Which lines run from the first one up to and including the one with "S.cycles.use_denoising = True"? Print exactly those.

[Records with scene code]
########
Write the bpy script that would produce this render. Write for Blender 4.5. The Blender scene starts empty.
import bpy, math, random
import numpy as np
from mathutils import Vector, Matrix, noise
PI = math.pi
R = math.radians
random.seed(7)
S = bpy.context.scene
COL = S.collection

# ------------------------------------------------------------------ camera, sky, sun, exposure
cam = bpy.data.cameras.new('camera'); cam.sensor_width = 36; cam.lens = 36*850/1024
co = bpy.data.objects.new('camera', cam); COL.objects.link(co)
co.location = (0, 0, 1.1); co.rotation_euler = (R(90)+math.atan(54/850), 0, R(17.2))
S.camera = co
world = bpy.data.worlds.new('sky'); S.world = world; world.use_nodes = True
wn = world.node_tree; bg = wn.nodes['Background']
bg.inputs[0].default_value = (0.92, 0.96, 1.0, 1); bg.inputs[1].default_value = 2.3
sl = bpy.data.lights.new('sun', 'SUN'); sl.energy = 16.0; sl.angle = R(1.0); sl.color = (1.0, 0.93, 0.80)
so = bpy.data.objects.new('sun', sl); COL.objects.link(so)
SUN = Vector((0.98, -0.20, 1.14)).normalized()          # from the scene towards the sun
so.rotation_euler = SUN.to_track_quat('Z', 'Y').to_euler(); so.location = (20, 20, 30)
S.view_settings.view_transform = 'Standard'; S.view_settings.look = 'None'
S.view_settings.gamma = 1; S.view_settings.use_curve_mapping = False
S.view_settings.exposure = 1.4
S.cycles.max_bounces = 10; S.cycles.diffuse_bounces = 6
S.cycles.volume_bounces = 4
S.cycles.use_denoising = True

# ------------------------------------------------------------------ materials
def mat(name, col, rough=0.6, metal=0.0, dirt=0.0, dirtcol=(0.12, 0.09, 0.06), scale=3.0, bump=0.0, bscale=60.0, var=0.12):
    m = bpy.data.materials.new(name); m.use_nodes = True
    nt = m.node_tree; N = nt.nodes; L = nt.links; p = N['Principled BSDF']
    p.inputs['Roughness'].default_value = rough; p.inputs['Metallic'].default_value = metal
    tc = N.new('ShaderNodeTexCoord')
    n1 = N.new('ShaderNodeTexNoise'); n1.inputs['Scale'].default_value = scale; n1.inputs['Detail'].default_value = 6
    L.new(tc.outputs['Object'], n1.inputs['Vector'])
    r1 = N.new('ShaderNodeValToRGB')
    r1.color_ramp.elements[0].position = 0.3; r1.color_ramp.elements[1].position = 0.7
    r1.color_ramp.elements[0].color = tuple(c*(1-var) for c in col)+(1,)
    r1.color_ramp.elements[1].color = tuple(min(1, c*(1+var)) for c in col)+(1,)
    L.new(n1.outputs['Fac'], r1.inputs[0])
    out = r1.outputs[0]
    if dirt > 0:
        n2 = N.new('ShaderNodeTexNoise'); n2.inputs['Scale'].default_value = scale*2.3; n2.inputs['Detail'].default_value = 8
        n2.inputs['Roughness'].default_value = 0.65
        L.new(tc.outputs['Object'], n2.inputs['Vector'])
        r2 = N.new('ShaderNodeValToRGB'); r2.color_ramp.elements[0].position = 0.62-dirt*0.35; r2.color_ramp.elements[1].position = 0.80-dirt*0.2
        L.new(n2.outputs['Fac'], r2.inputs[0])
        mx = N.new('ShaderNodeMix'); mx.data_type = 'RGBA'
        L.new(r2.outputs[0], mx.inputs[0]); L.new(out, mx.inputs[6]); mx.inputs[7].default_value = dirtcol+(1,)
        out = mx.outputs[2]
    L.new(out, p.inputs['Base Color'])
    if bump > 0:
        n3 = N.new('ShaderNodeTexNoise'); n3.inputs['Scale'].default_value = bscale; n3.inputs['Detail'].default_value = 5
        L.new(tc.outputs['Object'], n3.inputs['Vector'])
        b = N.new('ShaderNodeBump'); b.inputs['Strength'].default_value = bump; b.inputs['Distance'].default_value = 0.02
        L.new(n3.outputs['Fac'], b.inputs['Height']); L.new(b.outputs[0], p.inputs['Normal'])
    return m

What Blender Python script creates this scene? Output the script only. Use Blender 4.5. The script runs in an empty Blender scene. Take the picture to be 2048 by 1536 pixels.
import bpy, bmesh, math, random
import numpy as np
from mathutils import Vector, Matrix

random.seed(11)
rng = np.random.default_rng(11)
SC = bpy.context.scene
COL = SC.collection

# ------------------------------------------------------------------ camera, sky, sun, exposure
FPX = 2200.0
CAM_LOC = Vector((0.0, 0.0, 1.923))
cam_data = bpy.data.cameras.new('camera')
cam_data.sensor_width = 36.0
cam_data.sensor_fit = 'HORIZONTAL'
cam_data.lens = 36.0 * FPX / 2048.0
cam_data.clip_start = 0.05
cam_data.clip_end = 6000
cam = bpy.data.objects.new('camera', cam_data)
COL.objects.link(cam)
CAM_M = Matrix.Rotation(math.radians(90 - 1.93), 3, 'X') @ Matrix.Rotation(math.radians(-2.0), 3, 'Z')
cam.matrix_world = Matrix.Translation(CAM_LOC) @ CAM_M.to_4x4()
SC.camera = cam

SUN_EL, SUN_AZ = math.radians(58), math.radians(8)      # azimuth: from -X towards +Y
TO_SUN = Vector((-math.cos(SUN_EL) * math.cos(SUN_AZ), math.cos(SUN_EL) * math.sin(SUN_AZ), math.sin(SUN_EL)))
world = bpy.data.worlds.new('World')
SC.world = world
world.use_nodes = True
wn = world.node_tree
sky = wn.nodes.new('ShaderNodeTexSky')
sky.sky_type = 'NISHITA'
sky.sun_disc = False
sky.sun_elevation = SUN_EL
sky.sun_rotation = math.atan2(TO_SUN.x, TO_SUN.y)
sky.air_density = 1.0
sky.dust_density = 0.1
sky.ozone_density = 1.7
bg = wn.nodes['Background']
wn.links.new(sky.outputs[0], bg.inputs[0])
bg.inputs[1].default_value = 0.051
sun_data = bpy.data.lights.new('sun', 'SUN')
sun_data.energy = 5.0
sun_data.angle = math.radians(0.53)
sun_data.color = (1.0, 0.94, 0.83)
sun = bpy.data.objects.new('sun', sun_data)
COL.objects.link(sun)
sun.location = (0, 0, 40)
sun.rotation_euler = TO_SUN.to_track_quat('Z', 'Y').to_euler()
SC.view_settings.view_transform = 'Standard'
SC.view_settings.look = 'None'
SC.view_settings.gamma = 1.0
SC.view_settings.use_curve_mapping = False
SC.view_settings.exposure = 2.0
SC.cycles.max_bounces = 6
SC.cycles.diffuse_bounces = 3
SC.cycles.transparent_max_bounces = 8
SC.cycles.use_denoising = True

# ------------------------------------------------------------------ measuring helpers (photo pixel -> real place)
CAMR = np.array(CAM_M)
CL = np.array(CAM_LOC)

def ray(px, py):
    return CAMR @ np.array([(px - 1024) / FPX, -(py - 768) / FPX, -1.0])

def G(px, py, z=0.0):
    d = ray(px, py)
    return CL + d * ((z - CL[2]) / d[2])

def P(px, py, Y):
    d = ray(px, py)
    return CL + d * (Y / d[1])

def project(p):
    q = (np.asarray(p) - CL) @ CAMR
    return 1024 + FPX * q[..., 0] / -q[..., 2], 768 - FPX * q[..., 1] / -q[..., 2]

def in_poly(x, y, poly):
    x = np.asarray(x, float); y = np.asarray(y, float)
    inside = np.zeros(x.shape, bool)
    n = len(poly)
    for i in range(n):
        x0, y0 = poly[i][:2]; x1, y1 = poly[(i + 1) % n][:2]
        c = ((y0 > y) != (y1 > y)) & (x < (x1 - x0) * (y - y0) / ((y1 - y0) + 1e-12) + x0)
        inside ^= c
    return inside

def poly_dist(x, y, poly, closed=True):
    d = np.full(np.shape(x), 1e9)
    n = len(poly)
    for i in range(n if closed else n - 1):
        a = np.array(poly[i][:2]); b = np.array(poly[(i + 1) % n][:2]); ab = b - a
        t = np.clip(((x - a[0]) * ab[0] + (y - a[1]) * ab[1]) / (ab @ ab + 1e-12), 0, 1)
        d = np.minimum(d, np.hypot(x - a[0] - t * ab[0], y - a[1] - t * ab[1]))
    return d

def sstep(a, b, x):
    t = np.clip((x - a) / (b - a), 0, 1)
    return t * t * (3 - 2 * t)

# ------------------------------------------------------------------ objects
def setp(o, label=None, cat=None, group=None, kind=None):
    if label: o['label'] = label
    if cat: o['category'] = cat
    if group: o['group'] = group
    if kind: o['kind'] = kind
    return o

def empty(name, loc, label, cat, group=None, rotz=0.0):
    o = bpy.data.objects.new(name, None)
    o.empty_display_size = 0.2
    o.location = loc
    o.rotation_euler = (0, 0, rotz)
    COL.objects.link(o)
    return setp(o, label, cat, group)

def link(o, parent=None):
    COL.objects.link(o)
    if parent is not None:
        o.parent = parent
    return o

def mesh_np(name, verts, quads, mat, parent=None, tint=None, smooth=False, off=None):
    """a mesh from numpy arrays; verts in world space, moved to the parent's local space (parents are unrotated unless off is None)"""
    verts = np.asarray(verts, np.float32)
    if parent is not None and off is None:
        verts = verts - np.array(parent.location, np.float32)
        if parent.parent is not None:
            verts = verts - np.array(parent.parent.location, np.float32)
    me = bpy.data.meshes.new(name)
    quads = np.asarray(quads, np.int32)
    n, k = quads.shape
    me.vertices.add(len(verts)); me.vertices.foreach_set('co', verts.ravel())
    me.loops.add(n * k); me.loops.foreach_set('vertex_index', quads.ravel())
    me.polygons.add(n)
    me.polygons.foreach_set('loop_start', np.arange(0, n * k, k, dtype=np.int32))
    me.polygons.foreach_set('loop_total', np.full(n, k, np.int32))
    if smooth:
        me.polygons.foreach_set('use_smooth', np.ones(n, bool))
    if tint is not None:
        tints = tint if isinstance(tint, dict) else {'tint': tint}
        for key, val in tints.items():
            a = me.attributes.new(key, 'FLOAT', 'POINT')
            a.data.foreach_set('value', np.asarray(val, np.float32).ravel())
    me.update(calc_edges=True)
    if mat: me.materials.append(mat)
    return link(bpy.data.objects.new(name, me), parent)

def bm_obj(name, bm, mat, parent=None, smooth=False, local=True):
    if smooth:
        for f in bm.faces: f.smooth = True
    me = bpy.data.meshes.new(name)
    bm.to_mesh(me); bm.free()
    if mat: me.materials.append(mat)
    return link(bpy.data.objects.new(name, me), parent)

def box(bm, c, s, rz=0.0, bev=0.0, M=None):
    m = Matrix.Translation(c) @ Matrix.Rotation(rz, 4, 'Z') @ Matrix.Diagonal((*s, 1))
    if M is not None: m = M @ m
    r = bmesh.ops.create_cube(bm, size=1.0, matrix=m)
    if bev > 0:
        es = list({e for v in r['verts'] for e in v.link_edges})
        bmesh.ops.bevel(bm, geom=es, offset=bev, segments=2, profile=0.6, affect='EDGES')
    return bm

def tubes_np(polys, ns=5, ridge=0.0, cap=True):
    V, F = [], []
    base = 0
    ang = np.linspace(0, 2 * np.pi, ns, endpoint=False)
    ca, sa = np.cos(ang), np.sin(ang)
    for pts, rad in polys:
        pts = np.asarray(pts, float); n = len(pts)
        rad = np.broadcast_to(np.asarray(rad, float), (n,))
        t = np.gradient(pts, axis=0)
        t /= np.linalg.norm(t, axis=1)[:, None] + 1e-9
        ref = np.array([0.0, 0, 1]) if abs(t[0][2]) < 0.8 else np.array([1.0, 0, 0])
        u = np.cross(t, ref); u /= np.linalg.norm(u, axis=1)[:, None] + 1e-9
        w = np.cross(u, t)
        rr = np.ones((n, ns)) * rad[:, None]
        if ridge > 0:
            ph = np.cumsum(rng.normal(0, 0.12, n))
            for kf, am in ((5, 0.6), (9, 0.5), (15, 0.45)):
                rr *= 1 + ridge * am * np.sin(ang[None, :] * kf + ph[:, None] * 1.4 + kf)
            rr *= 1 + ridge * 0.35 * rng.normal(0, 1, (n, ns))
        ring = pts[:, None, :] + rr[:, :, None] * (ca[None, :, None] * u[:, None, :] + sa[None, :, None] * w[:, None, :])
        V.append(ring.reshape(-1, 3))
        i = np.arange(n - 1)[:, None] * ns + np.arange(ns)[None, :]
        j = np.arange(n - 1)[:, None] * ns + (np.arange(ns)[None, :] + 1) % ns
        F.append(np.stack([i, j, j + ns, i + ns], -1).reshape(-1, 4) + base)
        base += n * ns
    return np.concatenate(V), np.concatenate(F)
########
Exercise output
Write the bpy script that would produce this render. Write for Blender 4.5. The Blender scene starts empty.
import bpy, math, random
import numpy as np
from mathutils import Vector, Matrix, noise
PI = math.pi
R = math.radians
random.seed(7)
S = bpy.context.scene
COL = S.collection

# ------------------------------------------------------------------ camera, sky, sun, exposure
cam = bpy.data.cameras.new('camera'); cam.sensor_width = 36; cam.lens = 36*850/1024
co = bpy.data.objects.new('camera', cam); COL.objects.link(co)
co.location = (0, 0, 1.1); co.rotation_euler = (R(90)+math.atan(54/850), 0, R(17.2))
S.camera = co
world = bpy.data.worlds.new('sky'); S.world = world; world.use_nodes = True
wn = world.node_tree; bg = wn.nodes['Background']
bg.inputs[0].default_value = (0.92, 0.96, 1.0, 1); bg.inputs[1].default_value = 2.3
sl = bpy.data.lights.new('sun', 'SUN'); sl.energy = 16.0; sl.angle = R(1.0); sl.color = (1.0, 0.93, 0.80)
so = bpy.data.objects.new('sun', sl); COL.objects.link(so)
SUN = Vector((0.98, -0.20, 1.14)).normalized()          # from the scene towards the sun
so.rotation_euler = SUN.to_track_quat('Z', 'Y').to_euler(); so.location = (20, 20, 30)
S.view_settings.view_transform = 'Standard'; S.view_settings.look = 'None'
S.view_settings.gamma = 1; S.view_settings.use_curve_mapping = False
S.view_settings.exposure = 1.4
S.cycles.max_bounces = 10; S.cycles.diffuse_bounces = 6
S.cycles.volume_bounces = 4
S.cycles.use_denoising = True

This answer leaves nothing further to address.